Fast-forward 20 years and these three 20-somethings could command a professional kitchen minus the expletives (mostly). Our kitchen fun has evolved from those early, unrealistic expectations (gingerbread village from scratch with a 3- and 1-year-old) to festive reunions with a team of five planning the menus. Cue the giggles. As I write, my college girl calls for some salmon tips. She’s one mile from home where dinner is being prepared by her two older sisters. Dad is working from home in a makeshift office. Mom is tapping on the laptop. My dream came true.

Click here to read April’s tips for cooking with kids.

Pizza Party

A few tips for a successful pizza night:

• Heat pizza stone to 500 degrees on the bottom rack of the oven.

• Lightly coat a pizza peel or a rimless baking sheet with cornmeal. Stretch your dough and lay it on top of the cornmeal, then top the pizza. Carefully slide the pizza off the peel or baking sheet and onto the hot stone. Always check to see that the pizza hasn’t glued itself to the pizza peel before attempting to slide it onto the stone. Give a gentle shake of the peel, and if the pizza seems to be stuck in any place, carefully lift up the dough and sprinkle a little more cornmeal on the peel.

• Dough can be baked on a pizza pan or cookie sheet if you don’t have a stone. Lightly oil the sheet first before laying down the dough.


I like to keep this sauce on hand to make English muffin or French bread pizzas for a quick snack.
2 cups canned crushed or diced tomatoes in thick purée
1 Tbsp. olive oil
2 cloves garlic, minced or crushed
½ tsp. dried oregano
Salt and pepper to taste
Combine all ingredients in a mixing bowl. Refrigerate leftovers for up to a week.

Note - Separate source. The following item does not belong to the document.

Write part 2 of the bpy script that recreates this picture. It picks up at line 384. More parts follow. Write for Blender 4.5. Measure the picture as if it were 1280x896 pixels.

This dough can be made in a KitchenAid mixer with a dough hook, but the food processor works well for a single batch of dough.
3 cups bread flour, plus extra for shaping
1 tsp. instant yeast
1½ tsp. coarse salt
1 to 1¼ cups water
2 Tbsp. olive oil, plus extra for bowl for rising and for handling dough
Combine flour, yeast and salt in the container of a food processor and pulse a few times to blend. Turn processor on and add 1 cup water and 2 Tbsp. olive oil through feed tube. Process for about 1 minute, adding more water 1 Tbsp. at a time, until mixture forms a ball and is slightly sticky to the touch. If it is dry, add another 1 Tbsp. of water and process for 10 more seconds. If dough is too sticky, add flour 1 Tbsp. at a time. You want dough to just barely stick to your fingertip.
Knead dough for a few seconds to form a smooth, round ball. Divide dough into 3 balls. Brush a baking dish with a drizzle of olive oil and place dough balls in it. Gently roll dough around so each ball is lightly coated with oil and will not dry out. Place balls apart so they have room to rise.
Cover dish with plastic wrap and let rise in a warm, draft-free area until dough doubles in size, usually about 1 hour (aha! the time it takes to make sauce, prep toppings and get the oven preheated). Alternatively, dough can rise overnight in fridge. Let it warm up to room temperature for an hour or two before shaping pizzas.
Unused dough balls can be chilled for up to 2 days or frozen, well wrapped, for 2 months.
Makes enough dough for 3 pizzas.


This one is the family favorite. Really, the best part about pizza night is everyone jumping in with topping ideas—have fun creating your own favorites.
For Sautéed Spinach and Garlic:
2 Tbsp. olive oil
4 cloves garlic, very thinly sliced
1 (5-oz.) bag fresh baby spinach
Salt and pepper to taste
For 1 pizza, you will need 1 ball of Pizza Dough, some Quick Pizza Sauce, 4 oz. grated mozzarella, and a batch of Sautéed Spinach and Garlic. If using a pizza peel and sliding it onto a baking stone, you will also need cornmeal for the pizza peel.
For Sautéed Spinach and Garlic, heat oil and garlic in a large skillet over low heat until oil begins to shimmer, and stir a few minutes until garlic gently sizzles. When garlic is almost tender, add spinach to skillet a handful at a time along with ½ tsp. salt, stirring evenly to wilt spinach. Remove from heat and season with pepper if desired.
Sprinkle a little flour over the number of doughs you plan to use. Pick up 1 ball of dough and start stretching it into a round. When it’s about 10 inches across, lay it on the cornmeal-coated pizza peel or lightly oiled pizza pan/baking sheet.
Spoon about 13 cup Quick Pizza Sauce over dough. Sprinkle cheese over sauce. Distribute Sautéed Spinach and Garlic over cheese. Slide pizza from peel onto hot stone, or place pizza pan in oven. Bake until bottom of crust is deep golden brown and top is bubbling, about 10 minutes at 500 degrees. Remove to a cutting board and cut into 8 triangles and serve. Repeat with remaining doughs and desired toppings.
Note: In our oven, we have three racks and keep 3 pizzas rotating. When the one on the stone is done, we put the one in the pizza pan from the top or middle rack onto the stone for the last few minutes to crisp the crust. It’s our home version of the commercial Roto-Flex pizza oven.